GOP committee asks if Democrats want to cancel the queen. Uh, we did that already. In 1776

Sometimes making fun of Republicans is like shooting fish in a barrel. Actually, no. They’re not fish so much as some kind of animal that can’t swim … or crawl out of a barrel. It’s like watching a drunk, elderly orangutan drown in a barrel. Yeah, that’s what I’m saying. I just add the color commentary.

So the sovereign of the country we canceled 244 years ago via a violent revolution and abrupt late-night breakup text (“Yo, T-Jeff here. We done”) recently announced that British folks will need an ID to vote from now on. This prompted Republicans to do what they’re best at: grossly misrepresent what’s happening in the world outside their fever-ravaged brains.

Get a gander at this gormlessness:

For the nontweeters:

The woke cancel culture mob continues to call voter ID racist. Now that the Queen of England will require an ID to vote, will Dems cancel her too?

  1. Again, we did cancel the queen. Or, rather, one of her predecessors. It was in all the papers. Hard to believe they missed it.
  2. I’m no expert on British civil rights struggles, but I don’t think their country has the same awful history with repressive Jim Crow-type laws that we do. In this country, if you’re going to make it harder for people of color to vote, you better have a damn good reason. Of course, Republicans don’t have a damn good reason—or any reason at all, really—because their new voting restrictions are solutions in search of a problem that simply doesn’t exist. In-person voter fraud is vanishingly rare. This makes sense when you think about it. Your vote in any given election is extremely unlikely to swing a result, even in a down-ballot race, and yet if you try to vote twice or place a vote for a dead person, you’ll likely face felony charges if you’re caught.
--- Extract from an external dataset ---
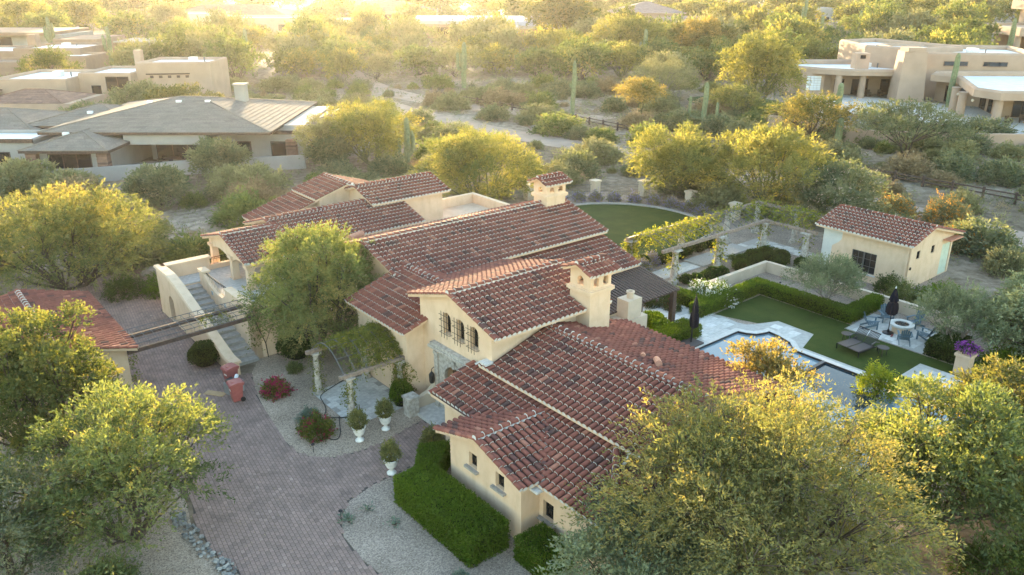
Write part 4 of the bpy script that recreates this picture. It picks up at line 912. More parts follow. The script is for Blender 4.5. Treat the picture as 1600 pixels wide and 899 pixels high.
def arch_rib(mb, a, b, h, n=7, r=.02):
    a = Vector(a); b = Vector(b); mb.tube([a.lerp(b, i / n) + Vector((0, 0, h * math.sin(math.pi * i / n))) for i in range(n + 1)], r, 4)
zr_ = PH + .22
for i in range(17): x = 25.0 + i * .72; m_ = MB(); arch_rib(m_, (x, 14.45, zr_), (x, 17.9, zr_), .55, r=.022); m_.build('rib', M['iron_grey'], pg)
for i in range(6): y = 10.5 + i * .72; m_ = MB(); arch_rib(m_, (36.5, y, zr_), (40.6, y, zr_), .55, r=.022); m_.build('rib', M['iron_grey'], pg)
for k in range(1, 4):
    f_ = k / 4; m_ = MB(); m_.tube([(25.0, 14.45 + 3.45 * f_, zr_ + .55 * math.sin(math.pi * f_)), (37, 14.45 + 3.45 * f_, zr_ + .55 * math.sin(math.pi * f_))], .018, 4); m_.tube([(36.5 + 4.1 * f_, 10.5, zr_ + .55 * math.sin(math.pi * f_)), (36.5 + 4.1 * f_, 15, zr_ + .55 * math.sin(math.pi * f_))], .018, 4); m_.build('purlin', M['iron_grey'], pg)
rv = np.random.default_rng(4); P = []
for i in range(1500):
    f_ = rv.random(); x = 25 + 15.4 * rv.random() ** .9; dens = .8 if x < 32 else .22
    if rv.random() > dens: continue
    P.append((x, 14.45 + 3.45 * (.12 + .88 * f_), zr_ + .55 * math.sin(math.pi * f_) + rv.normal() * .07))
for i in range(300): f_ = rv.random(); P.append((36.5 + 4.1 * f_, 10.5 + 4 * rv.random(), zr_ + .55 * math.sin(math.pi * f_) + .04))
for cx, cy_, n_ in ((26.0, 14.45, 70), (30.9, 14.45, 110), (25.2, 17.9, 260), (36.5, 14.45, 60), (36.5, 10.9, 30), (40.6, 17.9, 90)):
    for i in range(n_): t_ = rv.random() * 6.3; P.append((cx + .27 * math.cos(t_), cy_ + .27 * math.sin(t_), PH * rv.random() ** .7))
for i in range(260): P.append((25 + 8 * rv.random(), 17.9 - 1.2 * rv.random(), zr_ - .6 * rv.random()))
prop(link('vine', vine_mesh(P, M['lf_vine'], 3, 4, .17, .11, .36, (M['lf_bright'], .12), .5), pg), 'yellowing vine climbing over the ribs')
# entry pergola
ep = thing('entry_pergola', 'small arched pergola on carved stone columns thick with green vine by the front wall', 'pergola', E3(0, 0), ANG)
for x, y in ((-.45, 15.6), (-.45, 12.1), (2.3, 15.6), (2.3, 12.1)): column(ep, x, y, 2.35, r=.15)
for y in (15.6, 12.1): MB().bar((-.95, y, 2.44), (2.6, y, 2.44), .18, .18).build('beam', M['timber'], ep)
for i in range(6): x = -.7 + i * .62; m_ = MB(); arch_rib(m_, (x, 12.1, 2.53), (x, 15.6, 2.53), .95, 10, .028); m_.build('rib', M['iron_grey'], ep)
for f_ in (.2, .4, .6, .8): m_ = MB(); z = 2.53 + .95 * math.sin(math.pi * f_); m_.tube([(-.7, 12.1 + 3.5 * f_, z), (2.5, 12.1 + 3.5 * f_, z)], .016, 4); m_.build('purlin', M['iron_grey'], ep)
P = []
for i in range(1500):
    f_ = rv.random(); x = -.6 + 3.2 * rv.random() ** .55
    P.append((x, 12.1 + 3.5 * f_, 2.53 + .95 * math.sin(math.pi * f_) + rv.normal() * .09))
for cx, cy_, n_ in ((-.45, 12.1, 110), (-.45, 15.6, 80), (2.4, 12.0, 260)):
    for i in range(n_): t_ = rv.random() * 6.3; q = .2 + (.25 * rv.random() if cx > 1 else 0); P.append((cx + q * math.cos(t_), cy_ + q * math.sin(t_), 2.4 * rv.random()))
prop(link('vine', vine_mesh(P, M['lf_vine'], 6, 8, .10, .06, .3, None, .5), ep), 'dense green vine')
# iron trellis bridge from the garage to the stairs
tb = thing('trellis_bridge', 'long flat iron and timber trellis spanning the drive from garage to stairs', 'trellis', E3(0, 0), ANG)
za, zb = 2.75, 2.75
for y in (20.6, 22.5): MB().bar((-7.95, y, za), (-1.3, y + .35, zb), .14, .2).build('beam', M['timber_dark'], tb)
for y in (20.5, 21.6, 22.6): m_ = MB(); m_.tube([(-7.9, y, za + .38), (-1.4, y + .35, zb + .38)], .02, 4); m_.tube([(-7.9, y, za + .14), (-1.4, y + .35, zb + .14)], .016, 4); m_.build('rail', M['iron_grey'], tb)
for i in range(15):
    x = -7.8 + i * .455; dy = .35 * (x + 7.9) / 6.5; m_ = MB(); m_.tube([(x, 20.5 + dy, za + .14), (x, 20.5 + dy, za + .38), (x, 22.6 + dy, za + .38), (x, 22.6 + dy, za + .14)], .016, 4); m_.build('rung', M['iron_grey'], tb)
P = [(-3.9 + 1.6 * rv.random(), 21 + 1.5 * rv.random(), za + .05 + .25 * rv.random()) for i in range(90)] + [(-1.6 + .8 * rv.random(), 21.3 + .3 * rv.random(), 2.8 - 2.3 * rv.random() ** 1.6) for i in range(120)] + [(-7.75, 20.7 + .2 * rv.random(), 2.7 * rv.random()) for i in range(80)]
prop(link('vine', vine_mesh(P, M['lf_vine'], 8, 5, .10, .06, .25, None, .35), tb), 'sparse creeper')
m_ = MB(); m_.tube([(-.7, 21.25, 0), (-.75, 21.28, .9), (-1.0, 21.3, 1.7), (-1.3, 21.32, 2.7)], .03, 5); m_.tube([(-.75, 21.28, .9), (-.4, 21.3, 1.6), (-.1, 21.3, 1.9)], .02, 4); m_.build('vine_stem', M['bark'], tb)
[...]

So why would you ever attempt something that’s simultaneously feckless and reckless? 
  3. As you may have guessed, everything they’re saying is bullshit.
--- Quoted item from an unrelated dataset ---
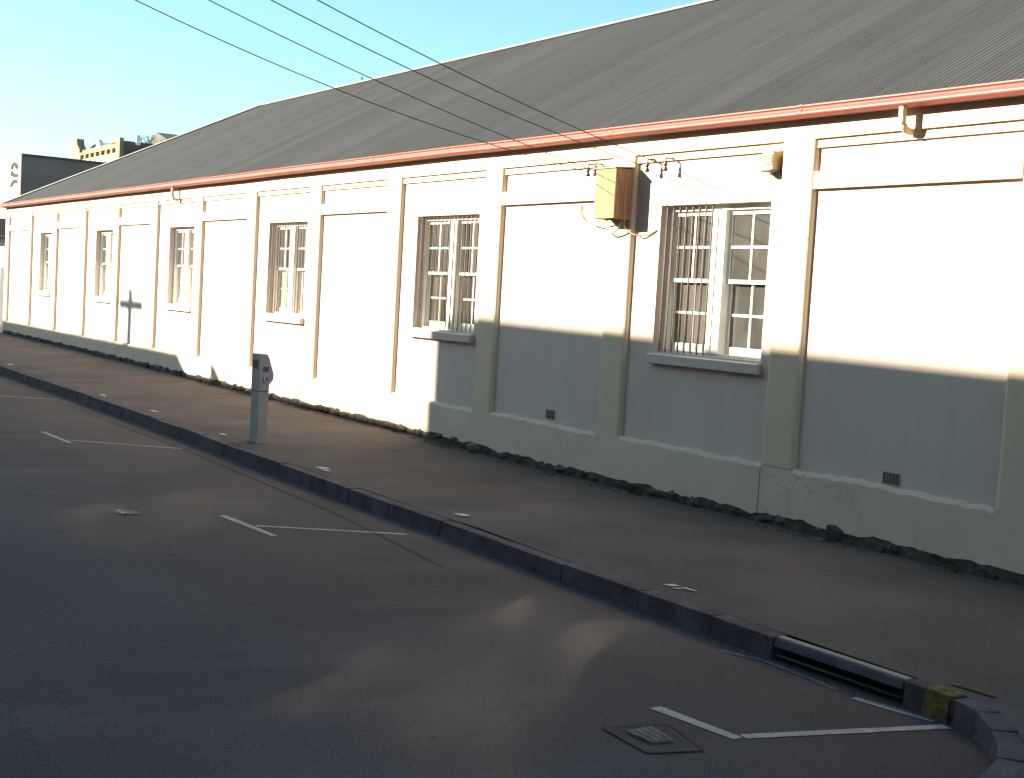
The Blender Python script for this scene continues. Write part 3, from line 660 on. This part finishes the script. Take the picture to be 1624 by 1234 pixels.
for k in range(n+1):
    x = X0+2.4 + (X1-X0-3.2)*k/n
    part('pilaster', MB().box(x-.22, x+.22, 29.78, 29.999, -1, Z1-.46), 'brick', bb)
    if k < n:
        xw = x + (X1-X0-3.2)/n/2
        wn_ = part('window', MB().box(xw-.40, xw+.40, 29.9, 29.999, 8.2, Z1-1.35), 'slate', bb)
        part('head', MB().box(xw-.5, xw+.5, 29.82, 29.999, Z1-1.349, Z1-.8), 'whitewall', wn_)
        part('sill', MB().box(xw-.5, xw+.5, 29.82, 29.999, 8.0, 8.199), 'whitewall', wn_)
part('chimney', MB().box(X1-.1, X1+.2, 30.9, 31.2, Z1-.2, Z1+.55), 'whitewall', bb)
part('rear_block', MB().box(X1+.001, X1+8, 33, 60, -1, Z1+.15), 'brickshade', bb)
hb = root('gabled_house', (-121, 40, -1), 'gabled house coloured dark for shade, its roof rising behind the brick building', 'house')
part('wall', MB().box(-125, -117, 40.1, 50, -1, 14.7), 'slate', hb)  # dark slate tone on wall and roof stands in for shade
part('roof', MB().prism([(-125.3, 39.8, 14.65), (-120.4, 39.8, 15.75), (-116.7, 39.8, 14.65)], (0, 10.5, 0)), 'slate', hb)
tr = root('bare_tree', (-118.8, 38.5, -1), 'small leafless tree showing above the brick building', 'tree')
part('trunk', MB().tube([(-118.8, 38.5, -1), (-118.9, 38.5, 8), (-118.8, 38.5, 13.6)], [.3, .22, .09], 8), 'bark', tr)
cr = MB()
def twig(p, d, L, r, lv):
    q = p + d*L; cr.tube([p, q], [r, r*.6], 4)
    if lv: 
        for k in range(3):
            twig(q, (d+Vector((rnd.uniform(-.8, .8), rnd.uniform(-.8, .8), rnd.uniform(-.1, .5)))).normalized(), L*.72, r*.6, lv-1)
for k in range(4): twig(Vector((-118.8, 38.5, 12.7+.2*k)), Vector((rnd.uniform(-.6, .6), rnd.uniform(-.6, .6), 1)).normalized(), .9, .05, 3)
part('crown', cr, 'bark', tr)

# ------------------------------------------------------------------ buildings across the street (they cast the shade)
ob = root('brick_shop', (-10, -6.5, -.1), 'long parapeted brick building across the street behind the camera', 'building', 'buildings across the street')
mb = MB()
def wall_run(x0, x1, za, zb, y=-6.5, t=.3): return MB().hexa([(x0, y-t, -.2), (x1, y-t, -.2), (x1, y, -.2), (x0, y, -.2), (x0, y-t, za), (x1, y-t, zb), (x1, y, zb), (x0, y, za)])
part('wall', wall_run(-28.63, 24, 9.17, 8.52), 'oppbrick', ob)
part('roof', MB().box(-28.29, 24, -8.9, -6.81, 7.7, 7.8), 'slate', ob)
part('roof', MB().box(-28.29, -18.9, -20, -8.901, 7.7, 7.8), 'slate', ob)
part('end_wall', MB().box(-28.62, -28.3, -20, -6.81, -.2, 8.6), 'oppbrick', ob)
for x in range(-26, 22, 4):
    for z in (1.0, 4.8):
        f = part('window', MB().box(x-.8, x+.8, -6.49, -6.46, z, z+2), 'woodwhite', ob)
        part('pane', MB().box(x-.7, x+.7, -6.455, -6.45, z+.1, z+1.9), 'glass', f)
tb = root('sky_blocker', (0, -10, -.1), 'tall unseen block added behind the brick building to cut sky light', 'building', 'buildings across the street')  # unseen block, added to hold sky light off the wall and pavement
part('wall', MB().box(-18.6, 30, -26, -9.0, -.2, 24), 'opprender', tb)
part('roof', MB().box(-18.8, 30.2, -26.2, -8.8, 24.001, 24.3), 'slate', tb)
for z in (7, 10.5, 14, 17.5, 21):
    for x in range(-16, 28, 4):
        f = part('window', MB().box(x-.8, x+.8, -8.999, -8.95, z, z+2), 'woodwhite', tb)  # window on the added unseen block
        part('pane', MB().box(x-.7, x+.7, -8.949, -8.94, z+.1, z+1.9), 'glass', f)
gb = root('warehouse', (-33, -6.5, -.1), 'rendered warehouse across the street with small roof vent', 'building', 'buildings across the street')
part('wall', wall_run(-38.69, -28.64, 7.48, 7.42), 'opprender', gb)
part('roof', MB().box(-38.6, -28.64, -18, -6.81, 6.9, 7.0), 'slate', gb)
part('door', MB().box(-35.5, -32, -6.49, -6.45, -.1, 2.6), 'slate', gb)
part('roof_vent', MB().prism([(-37.35, -6.8, 7.45), (-37.35, -6.8, 7.82), (-37.2, -6.8, 7.78), (-36.75, -6.8, 7.45)], (0, .29, 0)), 'zinc', gb)
hs = root('rendered_shop', (-50, -6.5, -.1), 'rendered building with raked parapet end across the street', 'building', 'buildings across the street')
part('wall', MB().prism([(-90, -6.8, -.2), (-38.70, -6.8, -.2), (-38.70, -6.8, 7.47), (-39.36, -6.8, 7.87), (-90, -6.8, 7.92)], (0, .3, 0)), 'opprender', hs)
part('roof', MB().box(-90, -38.8, -18, -6.81, 7.0, 7.1), 'slate', hs)
for x in range(-84, -40, 5):
    f = part('window', MB().box(x-.9, x+.9, -6.49, -6.46, 1.0, 3.0), 'woodwhite', hs)
    part('pane', MB().box(x-.8, x+.8, -6.455, -6.45, 1.1, 2.9), 'glass', f)
sp_ = root('utility_pole', (-41.5, -4.6, -.1), 'timber pole with crossarm and brace in front of the rendered building', 'utility pole', 'timber poles across the street')
part('pole', MB().tube([(-41.55, -4.6, -.3), (-41.5, -4.6, 4), (-41.48, -4.6, 8.29)], [.17, .15, .12], 10), 'timber', sp_, smooth=True)
part('crossarm', MB().box(-42.25, -40.62, -4.68, -4.54, 7.86, 8.04), 'timber', sp_)
part('brace', MB().tube([(-41.5, -4.6, 6.82), (-41.8, -4.6, 7.17)], .02, 6), 'iron', sp_)

# ------------------------------------------------------------------ grit, leaves and weeds
def scatter(name, n, place, m, kind_cat, label, s0, s1):
    mb = MB()
    for _ in range(n):
        x, y, z = place(); e = rnd.uniform(s0, s1); a = rnd.uniform(0, 6.28); c, q = math.cos(a)*e, math.sin(a)*e
        mb.hexa([(x-c, y-q, z-.002), (x+q, y-c, z-.002), (x+c, y+q, z-.002), (x-q, y+c, z-.002), (x-c*.6, y-q*.6, z+e*.7), (x+q*.6, y-c*.6, z+e*.8), (x+c*.6, y+q*.6, z+e*.7), (x-q*.6, y+c*.6, z+e*.6)])
    o = bpy.data.objects.new(name, mb.mesh(name, m)); COL.objects.link(o); o['kind'] = 'stuff'; o['label'] = label; o['category'] = kind_cat
def near_kerb():
    x = rnd.uniform(-24, -4.9); d = .16 + abs(rnd.gauss(0, .09)); y = lerp([k[0] for k in KERB[:14]], [k[1] for k in KERB[:14]], x) - d
    return x, y, road_z(x, y)
def near_wall():
    x = rnd.uniform(-26, -4.5); y = YF - .06 - abs(rnd.gauss(0, .09)); return x, y, pave_z(x, y)
def on_road():
    x = rnd.uniform(-18, -4.5); y = rnd.uniform(2, 6.2); return x, y, road_z(x, y)
scatter('gutter_grit', 1500, near_kerb, 'stone', 'grit', 'dark grit gathered along the foot of the kerb', .003, .009)
scatter('wall_grit', 1500, near_wall, 'stone', 'grit', 'dark crumbs and grit along the foot of the wall', .003, .011)
scatter('loose_chips', 260, on_road, 'lid', 'stone chips', 'sparse pale stone chips scattered over the asphalt', .002, .005)
mb = MB()
for x in (-20.6, -20.4, -17.3, -15.1, -11.62, -11.5, -8.6, -7.15, -25.5, -28.2):
    for _ in range(14):
        a = rnd.uniform(-1.2, 1.2); h = rnd.uniform(.05, .14); px_ = x+rnd.uniform(-.05, .05); py_ = YF-.07+rnd.uniform(-.03, .02); z = pave_z(px_, py_)-.01
        dx, dy = math.sin(a)*h*.6, -rnd.uniform(0, .05); w_ = .006
        mb.quad((px_-w_, py_, z), (px_+w_, py_+.003, z), (px_+dx*.6+w_, py_+dy*.5, z+h*.7), (px_+dx*.6-w_, py_+dy*.5, z+h*.7))
        mb.quad((px_+dx*.6-w_, py_+dy*.5, z+h*.7), (px_+dx*.6+w_, py_+dy*.5, z+h*.7), (px_+dx, py_+dy, z+h))
M['weed'] = mat('weed_green', (.05, .065, .03), .8, .3, 20)
o = bpy.data.objects.new('weeds', mb.mesh('weeds', 'weed')); COL.objects.link(o); o['kind'] = 'stuff'; o['label'] = 'small weeds growing from the joint at the foot of the wall'; o['category'] = 'weeds'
Aaron Blake, writing for The Washington Post’s The Fix, lays it out in stark terms:

Queen Elizabeth II on Tuesday delivered the “Queen’s Speech,” in which she lays out the agenda for Parliament. And this year’s speech featured a notable inclusion: a push to require voter ID in British elections.

A number of prominent allies of former president Donald Trump quickly hailed the move. They did so not just because Britain is moving toward something Democrats have derided as being voter suppression, but because it was the queen, of all people, behind it. Their argument: How could it be racist when it’s the queen?

Really? How can it be racist when it’s the queen? The head of a hereditary monarchy who claimed her position by dint of an accident of birth (and abdication) couldn’t possibly be racist? Sure.

More importantly, though, this isn’t the queen’s policy. It was Boris Johnson’s.

The problem? The queen’s speech isn’t a statement of the monarchy’s or even the queen’s personal political views. Indeed, the monarchy generally stays out of such things. It’s a speech prepared by the party in charge of Britain’s government, which right now is the Conservative Party led by Prime Minister Boris Johnson. The queen reads the speech, but this is not her policy agenda.

Yup. Queen Elizabeth II is a figurehead who reads whatever’s put in front of her. In this respect, she’s essentially the English Ron Burgundy.

Also, it’s not like liberals and voting rights advocates across the pond are all Kool & the Gang with this decision. As Dr. Jess Garland, director of policy and research for the U.K.’s Electoral Reform Society, writes in The Guardian ...

Proposals to introduce mandatory voter ID, as unveiled in today’s Queen’s speech, are a dangerous attack on our democratic rights that could lead to millions of legitimate voters being locked out of the polling station on election day. It is estimated that implementing the proposals could cost up to £20m per election, a hefty price tag for an unnecessary policy, and an expensive distraction from the real issues that affect our democracy and our country more widely.

But, hey, being a Republican means putting on a dishonest clown show. And instead of terrorizing small children at birthday parties, they’re coming for all of us.

The question: Are we ready?


But, hey, being a Republican means putting on a dishonest clown show.